「イラストレーター10人分のイラスト」を描く
学生時代から働き始めた写植会社を辞めるという時に、お世話になっていた方からアルバイトの話をいただきました。
年賀状のイラストの仕事です。確か20点ほど描いたと思うのですが、その時のオーダーがいろんなイラストレーターが描いたようにしてくれというもの。
若手のイラストレーターへのアクセスが今ほど豊富でなかった時代だったからか、それとも単に手間の問題か。退職してドイツの友人を訪ねに行くという話をしていたので餞別代わりに声をかけてくれたのかも。
専門学校のイラストの授業でこれでもかというくらい練習した、様々なタッチや画材で描く課題が役に立ち、線画、点描画、墨絵っぽいもの、アクリル絵の具などなど画材や技法、モチーフを変えて10人のイラストレーターがそれぞれ2種類ずつ描いたように仕上げました(あくまで自己評価ですが)。
実はそれまでイラストの仕事は本格的にしたことなかったんですが、そんなことはわかっていて頼んでくれたんですよね。実際、旅費として大いに助かりました。私も精一杯考えて描き込みました。
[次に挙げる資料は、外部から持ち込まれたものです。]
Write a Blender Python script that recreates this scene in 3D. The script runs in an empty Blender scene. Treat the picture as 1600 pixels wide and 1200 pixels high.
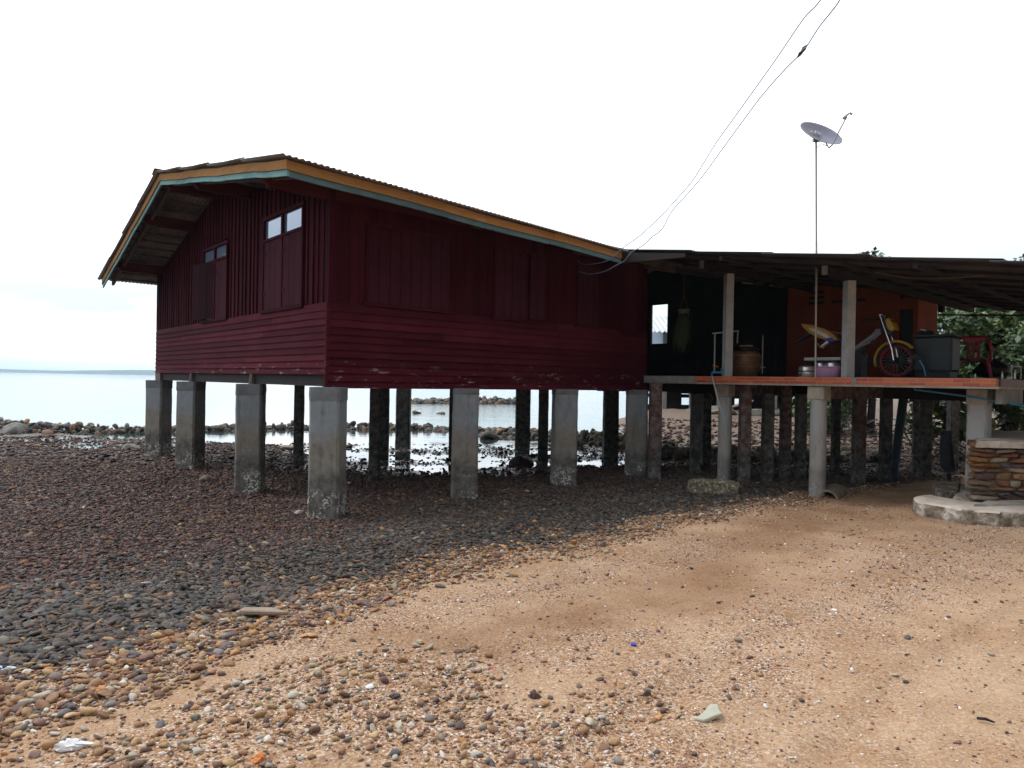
import bpy, math, random
import numpy as np
from mathutils import Vector, Matrix, noise as mnoise
random.seed(7); rng=np.random.default_rng(11)
scene=bpy.context.scene; COL=scene.collection
# ------------------------------------------------------------ camera maths (survey of the site)
F=1067.; ROLL=math.radians(1.05); PIT=math.radians(-0.23); TH=math.radians(41.1)
P0=(-2.44,9.0)
dR=(math.cos(TH),math.sin(TH)); dL=(-math.sin(TH),math.cos(TH))
def ray(px,py):
    x=(px-800)/F; y=(600-py)/F
    c,s=math.cos(ROLL),math.sin(ROLL); xr=c*x-s*y; yr=s*x+c*y
    cp,sp=math.cos(PIT),math.sin(PIT)
    return xr,cp-sp*yr,sp+cp*yr
def W(t,l,z=0.): return Vector((P0[0]+dR[0]*t+dL[0]*l,P0[1]+dR[1]*t+dL[1]*l,z))
def toH(X,Y):
    a,b=X-P0[0],Y-P0[1]; return a*dR[0]+b*dR[1],a*dL[0]+b*dL[1]
def at(px,py,Y):
    r=ray(px,py); k=Y/r[1]; return Vector((r[0]*k,Y,r[2]*k))
def ont(px,py,t=0.):
    num=t+P0[0]*dR[0]+P0[1]*dR[1]; r=ray(px,py); k=num/(r[0]*dR[0]+r[1]*dR[1])
    return toH(r[0]*k,r[1]*k)[1],r[2]*k
def onl(px,py,l=0.):
    num=l+P0[0]*dL[0]+P0[1]*dL[1]; r=ray(px,py); k=num/(r[0]*dL[0]+r[1]*dL[1])
    return toH(r[0]*k,r[1]*k)[0],r[2]*k
# ------------------------------------------------------------ terrain
TP=np.array([(0,-4,-1.5),(0,0,-1.57),(0,3,-1.6),(-3,3.5,-1.66),(3,4,-1.57),(-5,7,-1.77),(-2.4,9,-1.815),(0,7,-1.70),(0,10.4,-1.785),(1,11.9,-1.79),(2.4,13.2,-1.75),
(3,9,-1.68),(5.7,8.6,-1.63),(8,9,-1.56),(5,11,-1.75),(4,12.4,-1.765),(-4.2,11,-1.865),(-6,13.4,-1.815),(-8,15.2,-1.785),(-12,15,-1.85),(-9,11,-1.84),(-16,21,-1.965),(-10.5,18.5,-1.955),(-3.6,13.8,-1.93),
(-3,15.5,-1.985),(-2.8,18.3,-2.0),(0,20,-2.01),(2.4,17,-1.975),(0,14.5,-1.955),(-1,16.5,-1.985),(-1,18.5,-1.99),(-8,24,-2.2),(0,26,-2.1),(4,20,-1.93),(6,18,-1.89),(6,24,-1.86),(9,30,-1.6),(9,34,-1.25),(7,14,-1.80),(9.5,15,-1.86),
(10,20,-1.82),(14,12,-1.5),(15,20,-1.5),(16,35,-1.15),(24,24,-1.0),(22,45,-.9),(-20,23,-2.0),(-20,10,-1.8),(-10,4,-1.75),(-22,34,-3.2),(-10,40,-3.3),(0,36,-3.0),(5,40,-2.6),(0,60,-3.6),(8,60,-3.0),(-6,29,-2.9),(0,30,-2.5),(-16,27,-2.8),(-60,40,-4),(-40,60,-5),(40,60,-1),(50,10,-1),(-60,0,-3),(0,100,-5),(0,-60,-1)],dtype=float)
def vnoise(X,Y,s,seed=0):
    X=np.asarray(X,float)*s+seed*17.3; Y=np.asarray(Y,float)*s-seed*9.1
    xi=np.floor(X); yi=np.floor(Y); fx=X-xi; fy=Y-yi; fx=fx*fx*(3-2*fx); fy=fy*fy*(3-2*fy)
    def h(a,b):
        v=np.sin(a*127.1+b*311.7+seed*74.7)*43758.5453; return v-np.floor(v)
    return (h(xi,yi)*(1-fx)+h(xi+1,yi)*fx)*(1-fy)+(h(xi,yi+1)*(1-fx)+h(xi+1,yi+1)*fx)*fy
def terr(X,Y,rough=True):
    X=np.atleast_1d(np.asarray(X,float)); Y=np.atleast_1d(np.asarray(Y,float))
    num=np.zeros_like(X); den=np.zeros_like(X)
    for (a,b,c) in TP:
        d2=(X-a)**2+(Y-b)**2+.25; w=1/(d2**1.9); num+=w*c; den+=w
    z=num/den
    R=np.sqrt(X*X+Y*Y); far=np.clip((R-90)/100,0,1)
    z=z*(1-far)+far*np.where((Y>X*1.1)&(Y>0),-8.,-1.)
    if rough:
        k=np.clip((Y-11)/4,0,1)*np.clip((40-Y)/10,0,1)
        z=z+(vnoise(X,Y,14.,4)-.5)*.022*k+(vnoise(X,Y,6.,7)-.5)*.03*k+(vnoise(X,Y,.9,1)-.5)*(.025+.05*k)+(vnoise(X,Y,2.7,2)-.5)*(.014+.04*k)+(vnoise(X,Y,8.,3)-.5)*.010*(1-k)
    for P_,wd,dp in RUTS:
        d=dpoly(P_,X,Y)+(vnoise(X,Y,2.,71)-.5)*.05; q=(d/wd)**2; z=z-dp*np.exp(-q)+dp*.6*np.exp(-((d-wd*1.9)/(wd*.7))**2)
    return z
RUTS=[]
def g1(x,y): return float(terr(x,y)[0])
def ong(px,py):
    r=ray(px,py); ks=np.geomspace(1.2,90,900); d=terr(ks*r[0],ks*r[1])-ks*r[2]; i=int(np.argmax(d>0)) or len(ks)-1
    a,b=d[i-1],d[i]; k=ks[i-1]+(ks[i]-ks[i-1])*(-a/(b-a) if b!=a else 0); return Vector((r[0]*k,r[1]*k,k*r[2]))
WATER=-1.985
# ------------------------------------------------------------ mesh builder
class MB:
    def __init__(s): s.v=[];s.f=[]
    def add(s,vs,fs):
        n=len(s.v); s.v+= [tuple(v) for v in vs]; s.f+=[tuple(i+n for i in f) for f in fs]; return s
    def box(s,a,b):
        x0,y0,z0=a;x1,y1,z1=b
        return s.add([(x0,y0,z0),(x1,y0,z0),(x1,y1,z0),(x0,y1,z0),(x0,y0,z1),(x1,y0,z1),(x1,y1,z1),(x0,y1,z1)],
        [(0,3,2,1),(4,5,6,7),(0,1,5,4),(1,2,6,5),(2,3,7,6),(3,0,4,7)])
    def bar(s,p,q,w,h=None,up=(0,0,1)):
        h=h or w; p=Vector(p);q=Vector(q); d=(q-p).normalized(); u=Vector(up)
        if abs(d.dot(u))>.98: u=Vector((1,0,0))
        a=d.cross(u).normalized()*w/2; b=a.cross(d).normalized()*h/2
        vs=[p-a-b,p+a-b,p+a+b,p-a+b,q-a-b,q+a-b,q+a+b,q-a+b]
        return s.add(vs,[(0,1,2,3),(7,6,5,4),(0,4,5,1),(1,5,6,2),(2,6,7,3),(3,7,4,0)])
    def tube(s,pts,r,n=8,cap=True):
        pts=[Vector(p) for p in pts]; rs=r if isinstance(r,(list,tuple)) else [r]*len(pts); base=len(s.v); fr=None
        for i,p in enumerate(pts):
            d=(pts[min(i+1,len(pts)-1)]-pts[max(i-1,0)]).normalized()
            if fr is None:
                u=Vector((0,0,1)) if abs(d.z)<.9 else Vector((1,0,0)); a=d.cross(u).normalized()
            else: a=(fr-d*fr.dot(d)).normalized()
            fr=a; b=d.cross(a)
            for k in range(n):
                th=2*math.pi*k/n; s.v.append(tuple(p+(a*math.cos(th)+b*math.sin(th))*rs[i]))
        for i in range(len(pts)-1):
            for k in range(n):
                k2=(k+1)%n; s.f.append((base+i*n+k,base+i*n+k2,base+(i+1)*n+k2,base+(i+1)*n+k))
        if cap:
            s.f.append(tuple(base+k for k in range(n))[::-1]); s.f.append(tuple(base+(len(pts)-1)*n+k for k in range(n)))
        return s
    def prism(s,poly,ax,a,b):
        # poly 2D in the other two axes (ax=0: (l,z); ax=2: (x,y)); extruded from a to b
        def mk(p,c): return (c,p[0],p[1]) if ax==0 else ((p[0],c,p[1]) if ax==1 else (p[0],p[1],c))
        n=len(poly); return s.add([mk(p,a) for p in poly]+[mk(p,b) for p in poly],
          [tuple(range(n))[::-1],tuple(range(n,2*n))]+[(i,(i+1)%n,n+(i+1)%n,n+i) for i in range(n)])
    def lathe(s,prof,c=(0,0,0),n=20,M=None):
        base=len(s.v)
        for (r,z) in prof:
            for k in range(n):
                th=2*math.pi*k/n; v=Vector((r*math.cos(th),r*math.sin(th),z))
                if M is not None: v=M@v
                s.v.append(tuple(v+Vector(c)))
        for i in range(len(prof)-1):
            for k in range(n):
                k2=(k+1)%n; s.f.append((base+i*n+k,base+i*n+k2,base+(i+1)*n+k2,base+(i+1)*n+k))
        s.f.append(tuple(base+k for k in range(n))[::-1]); s.f.append(tuple(base+(len(prof)-1)*n+k for k in range(n)))
        return s
    def torus(s,c,R,r,ax,n=28,m=8,sq=1.):
        base=len(s.v); c=Vector(c); ax=Vector(ax).normalized(); u=ax.orthogonal().normalized(); w=ax.cross(u)
        for i in range(n):
            a=2*math.pi*i/n; d=u*math.cos(a)+w*math.sin(a)
            for j in range(m):
                b=2*math.pi*j/m; s.v.append(tuple(c+d*(R+r*math.cos(b))+ax*(r*sq*math.sin(b))))
        for i in range(n):
            for j in range(m):
                s.f.append((base+i*m+j,base+((i+1)%n)*m+j,base+((i+1)%n)*m+(j+1)%m,base+i*m+(j+1)%m))
        return s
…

当時、女性は学校卒業後数年働いて結婚退職というのが主流であったと思いますが(少なくとも世間からのそういう押し付けが強くあった)、私が仕事を辞めて外国に行くというのは面白がってくれた人が多かった気がします。
そういえば、独立するの?と聞く人もなぜか何人もいて。でもあの頃独立するとなるとそれなりの設備と場所が必要で、今みたいにはいかなかったんですよね……。キャリアはスタートしたばかりでまだまだ未熟でもあったし、うっかりその気になって独立なんてしなくてよかった。